Zee Entertainment Enterprises | Buy | Target: Rs 190
Reliance Securities said the ZEE management has taken strategic decisions to generate higher value for shareholders, including withdrawing the merger implementation application from NCLT, raising funds to venture new growth strategies and remains committed to delivering financial ambitions outlined for FY25 with notable improvements seen in ad revenue based on FMCG spending trends as rural recovery is improving leading to revenue growth, margin, and market position.

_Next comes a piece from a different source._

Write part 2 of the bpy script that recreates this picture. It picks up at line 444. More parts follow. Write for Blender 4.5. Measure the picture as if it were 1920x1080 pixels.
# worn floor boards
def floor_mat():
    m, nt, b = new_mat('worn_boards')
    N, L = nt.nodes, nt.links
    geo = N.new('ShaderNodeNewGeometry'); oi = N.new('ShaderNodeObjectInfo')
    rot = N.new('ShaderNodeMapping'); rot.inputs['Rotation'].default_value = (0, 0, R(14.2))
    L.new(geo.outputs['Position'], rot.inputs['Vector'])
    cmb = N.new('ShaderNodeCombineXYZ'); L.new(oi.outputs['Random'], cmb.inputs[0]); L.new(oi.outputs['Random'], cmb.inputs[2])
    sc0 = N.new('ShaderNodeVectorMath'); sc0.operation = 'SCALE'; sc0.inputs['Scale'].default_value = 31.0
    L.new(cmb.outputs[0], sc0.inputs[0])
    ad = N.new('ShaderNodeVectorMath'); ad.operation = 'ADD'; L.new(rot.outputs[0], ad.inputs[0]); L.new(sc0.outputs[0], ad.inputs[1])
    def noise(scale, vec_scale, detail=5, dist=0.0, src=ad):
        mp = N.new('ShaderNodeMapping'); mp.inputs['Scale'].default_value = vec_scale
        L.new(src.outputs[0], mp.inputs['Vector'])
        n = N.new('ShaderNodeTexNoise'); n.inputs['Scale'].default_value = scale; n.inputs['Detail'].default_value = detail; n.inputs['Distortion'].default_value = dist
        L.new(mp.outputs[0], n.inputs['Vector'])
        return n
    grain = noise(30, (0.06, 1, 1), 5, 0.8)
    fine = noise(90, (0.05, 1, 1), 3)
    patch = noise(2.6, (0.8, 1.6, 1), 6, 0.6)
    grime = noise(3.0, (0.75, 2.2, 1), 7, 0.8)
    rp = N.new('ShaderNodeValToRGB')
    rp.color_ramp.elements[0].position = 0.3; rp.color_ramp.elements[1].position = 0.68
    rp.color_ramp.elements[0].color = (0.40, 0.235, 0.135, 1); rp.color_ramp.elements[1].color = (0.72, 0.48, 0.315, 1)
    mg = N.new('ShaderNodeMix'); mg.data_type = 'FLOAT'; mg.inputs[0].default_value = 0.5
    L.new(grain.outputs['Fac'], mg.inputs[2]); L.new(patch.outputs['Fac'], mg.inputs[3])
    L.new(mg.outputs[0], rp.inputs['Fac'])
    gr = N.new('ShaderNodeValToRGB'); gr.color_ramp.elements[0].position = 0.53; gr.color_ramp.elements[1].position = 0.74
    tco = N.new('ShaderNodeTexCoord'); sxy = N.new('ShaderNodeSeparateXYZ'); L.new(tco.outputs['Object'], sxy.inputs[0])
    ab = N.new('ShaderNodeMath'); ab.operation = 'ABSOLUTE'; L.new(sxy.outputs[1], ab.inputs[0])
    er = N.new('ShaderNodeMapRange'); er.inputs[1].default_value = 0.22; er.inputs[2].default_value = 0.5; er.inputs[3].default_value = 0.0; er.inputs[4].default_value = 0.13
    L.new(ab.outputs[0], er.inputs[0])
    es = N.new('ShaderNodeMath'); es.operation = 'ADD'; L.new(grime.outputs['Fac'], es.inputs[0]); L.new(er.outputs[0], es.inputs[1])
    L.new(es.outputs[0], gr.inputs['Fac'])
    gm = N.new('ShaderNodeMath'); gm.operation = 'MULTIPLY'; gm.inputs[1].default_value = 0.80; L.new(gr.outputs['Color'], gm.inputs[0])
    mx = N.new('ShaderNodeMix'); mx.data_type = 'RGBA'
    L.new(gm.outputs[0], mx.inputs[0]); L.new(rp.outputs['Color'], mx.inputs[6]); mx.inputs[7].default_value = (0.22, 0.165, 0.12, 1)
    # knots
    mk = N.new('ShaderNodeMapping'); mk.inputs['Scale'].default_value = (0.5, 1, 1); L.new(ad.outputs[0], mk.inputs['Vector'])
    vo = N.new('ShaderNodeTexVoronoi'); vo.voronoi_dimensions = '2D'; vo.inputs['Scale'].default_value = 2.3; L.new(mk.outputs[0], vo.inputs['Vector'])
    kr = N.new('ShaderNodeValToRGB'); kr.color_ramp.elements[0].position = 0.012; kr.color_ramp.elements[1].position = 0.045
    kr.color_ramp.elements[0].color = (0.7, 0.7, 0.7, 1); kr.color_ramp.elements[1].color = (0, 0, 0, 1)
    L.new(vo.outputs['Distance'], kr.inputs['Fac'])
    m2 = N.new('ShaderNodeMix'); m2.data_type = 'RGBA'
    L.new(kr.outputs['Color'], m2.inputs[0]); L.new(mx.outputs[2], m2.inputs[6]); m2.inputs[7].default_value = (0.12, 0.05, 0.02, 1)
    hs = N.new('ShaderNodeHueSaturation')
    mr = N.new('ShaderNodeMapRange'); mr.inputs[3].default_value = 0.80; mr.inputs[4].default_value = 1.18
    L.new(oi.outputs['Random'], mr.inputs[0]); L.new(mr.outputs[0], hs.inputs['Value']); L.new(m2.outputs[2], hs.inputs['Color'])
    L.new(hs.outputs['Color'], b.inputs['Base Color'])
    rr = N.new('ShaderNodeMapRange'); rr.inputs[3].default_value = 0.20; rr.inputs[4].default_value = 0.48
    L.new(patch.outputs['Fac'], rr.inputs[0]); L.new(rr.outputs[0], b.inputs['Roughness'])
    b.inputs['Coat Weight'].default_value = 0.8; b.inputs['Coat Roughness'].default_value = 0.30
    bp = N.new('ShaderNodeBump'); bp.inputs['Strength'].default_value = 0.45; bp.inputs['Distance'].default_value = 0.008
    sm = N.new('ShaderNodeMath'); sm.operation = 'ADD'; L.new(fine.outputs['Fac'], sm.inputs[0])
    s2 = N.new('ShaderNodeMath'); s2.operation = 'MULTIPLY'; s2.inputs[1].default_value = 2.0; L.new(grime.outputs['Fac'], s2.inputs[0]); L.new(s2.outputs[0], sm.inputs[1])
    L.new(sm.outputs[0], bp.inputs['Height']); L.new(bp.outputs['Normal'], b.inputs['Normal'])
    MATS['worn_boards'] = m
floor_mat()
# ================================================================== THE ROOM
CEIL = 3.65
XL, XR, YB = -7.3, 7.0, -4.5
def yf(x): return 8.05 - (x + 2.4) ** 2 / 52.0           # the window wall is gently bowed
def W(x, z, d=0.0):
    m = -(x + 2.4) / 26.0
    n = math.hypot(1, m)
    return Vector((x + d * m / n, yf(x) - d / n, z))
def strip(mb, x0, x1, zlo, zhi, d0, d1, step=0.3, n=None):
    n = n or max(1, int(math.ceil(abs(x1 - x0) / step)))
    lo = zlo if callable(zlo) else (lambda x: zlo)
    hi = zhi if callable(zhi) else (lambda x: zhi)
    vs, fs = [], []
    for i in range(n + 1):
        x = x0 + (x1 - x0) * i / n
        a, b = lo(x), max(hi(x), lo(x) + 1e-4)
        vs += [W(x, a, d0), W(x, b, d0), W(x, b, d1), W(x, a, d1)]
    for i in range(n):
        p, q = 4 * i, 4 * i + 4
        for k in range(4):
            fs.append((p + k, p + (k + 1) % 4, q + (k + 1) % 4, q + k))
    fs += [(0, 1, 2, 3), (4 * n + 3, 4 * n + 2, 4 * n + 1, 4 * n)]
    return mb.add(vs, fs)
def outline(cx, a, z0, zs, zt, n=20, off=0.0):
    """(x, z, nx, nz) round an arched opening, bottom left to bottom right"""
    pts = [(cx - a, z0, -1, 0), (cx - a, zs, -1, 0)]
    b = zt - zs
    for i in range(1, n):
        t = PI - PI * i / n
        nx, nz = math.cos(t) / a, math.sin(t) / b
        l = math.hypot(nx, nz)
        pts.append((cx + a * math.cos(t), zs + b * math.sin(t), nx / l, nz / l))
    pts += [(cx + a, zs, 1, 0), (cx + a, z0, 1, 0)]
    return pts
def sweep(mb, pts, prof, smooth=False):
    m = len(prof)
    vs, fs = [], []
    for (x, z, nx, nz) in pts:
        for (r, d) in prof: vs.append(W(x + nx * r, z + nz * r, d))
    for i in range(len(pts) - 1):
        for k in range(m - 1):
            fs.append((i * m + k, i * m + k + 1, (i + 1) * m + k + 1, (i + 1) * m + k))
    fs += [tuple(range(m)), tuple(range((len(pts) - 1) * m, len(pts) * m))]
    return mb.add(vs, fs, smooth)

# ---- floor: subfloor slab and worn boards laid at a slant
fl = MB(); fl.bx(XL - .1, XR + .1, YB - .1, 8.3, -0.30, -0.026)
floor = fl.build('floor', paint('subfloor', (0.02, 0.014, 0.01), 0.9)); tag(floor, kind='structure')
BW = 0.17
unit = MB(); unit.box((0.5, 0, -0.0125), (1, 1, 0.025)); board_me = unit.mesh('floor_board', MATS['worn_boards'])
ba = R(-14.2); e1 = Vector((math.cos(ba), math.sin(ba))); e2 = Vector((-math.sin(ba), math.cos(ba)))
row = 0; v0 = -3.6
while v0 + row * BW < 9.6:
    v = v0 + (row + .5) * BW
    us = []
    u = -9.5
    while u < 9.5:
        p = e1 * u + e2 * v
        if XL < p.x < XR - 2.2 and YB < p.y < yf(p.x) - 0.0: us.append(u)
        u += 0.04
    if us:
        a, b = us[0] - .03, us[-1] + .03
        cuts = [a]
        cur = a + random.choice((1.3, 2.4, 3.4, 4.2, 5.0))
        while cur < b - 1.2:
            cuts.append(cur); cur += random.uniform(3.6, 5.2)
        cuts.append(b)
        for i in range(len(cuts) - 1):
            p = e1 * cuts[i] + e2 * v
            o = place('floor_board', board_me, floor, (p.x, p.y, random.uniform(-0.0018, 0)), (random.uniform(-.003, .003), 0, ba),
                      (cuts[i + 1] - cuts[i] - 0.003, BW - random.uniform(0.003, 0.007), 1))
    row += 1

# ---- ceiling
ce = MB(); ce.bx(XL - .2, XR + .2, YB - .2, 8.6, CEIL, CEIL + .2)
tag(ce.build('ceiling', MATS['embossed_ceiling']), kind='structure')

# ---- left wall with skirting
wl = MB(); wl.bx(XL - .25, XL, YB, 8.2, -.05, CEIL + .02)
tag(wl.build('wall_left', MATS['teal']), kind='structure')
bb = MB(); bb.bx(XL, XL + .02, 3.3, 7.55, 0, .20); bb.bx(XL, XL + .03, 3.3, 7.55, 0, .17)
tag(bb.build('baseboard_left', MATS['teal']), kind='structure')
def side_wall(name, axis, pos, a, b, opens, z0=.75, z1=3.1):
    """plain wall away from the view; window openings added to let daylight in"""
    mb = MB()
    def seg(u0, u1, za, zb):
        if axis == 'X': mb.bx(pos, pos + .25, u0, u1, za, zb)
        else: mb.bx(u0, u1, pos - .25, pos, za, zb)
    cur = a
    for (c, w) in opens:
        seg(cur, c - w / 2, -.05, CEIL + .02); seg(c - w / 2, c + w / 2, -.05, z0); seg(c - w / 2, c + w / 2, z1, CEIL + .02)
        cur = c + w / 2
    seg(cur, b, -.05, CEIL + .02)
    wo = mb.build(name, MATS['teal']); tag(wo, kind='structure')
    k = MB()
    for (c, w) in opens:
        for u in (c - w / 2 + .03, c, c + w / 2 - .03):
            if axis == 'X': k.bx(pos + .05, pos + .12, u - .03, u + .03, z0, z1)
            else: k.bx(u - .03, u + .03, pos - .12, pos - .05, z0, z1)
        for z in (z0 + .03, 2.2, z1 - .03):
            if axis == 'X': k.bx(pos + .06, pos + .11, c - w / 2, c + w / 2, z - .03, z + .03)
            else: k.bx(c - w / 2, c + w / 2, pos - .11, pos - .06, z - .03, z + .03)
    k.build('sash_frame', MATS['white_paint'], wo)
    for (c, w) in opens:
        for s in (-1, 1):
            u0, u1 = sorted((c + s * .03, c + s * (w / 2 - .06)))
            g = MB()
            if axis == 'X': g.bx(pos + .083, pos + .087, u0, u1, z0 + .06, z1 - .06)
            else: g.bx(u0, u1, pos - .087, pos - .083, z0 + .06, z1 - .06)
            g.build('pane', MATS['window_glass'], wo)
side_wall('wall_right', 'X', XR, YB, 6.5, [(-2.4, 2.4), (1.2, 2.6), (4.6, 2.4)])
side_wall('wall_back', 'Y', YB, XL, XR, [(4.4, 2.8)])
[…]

“ZEE5 pricing strategy is expected to improve as the Pay TV ecosystem would pave the way for sustainable growth in subscription revenues and its peak cost structure would trend down as it streamline the processes with renewed pricing growth on rising content consumption and improving infrastructure, resulting in accessibility and affordability. Current draw down in valuations offers comfort from current levels within the sector.
It advised investors to buy ZEEL shares within Rs 150-156range for a target price of Rs 190, suggesting 21.80 per cent potential upside.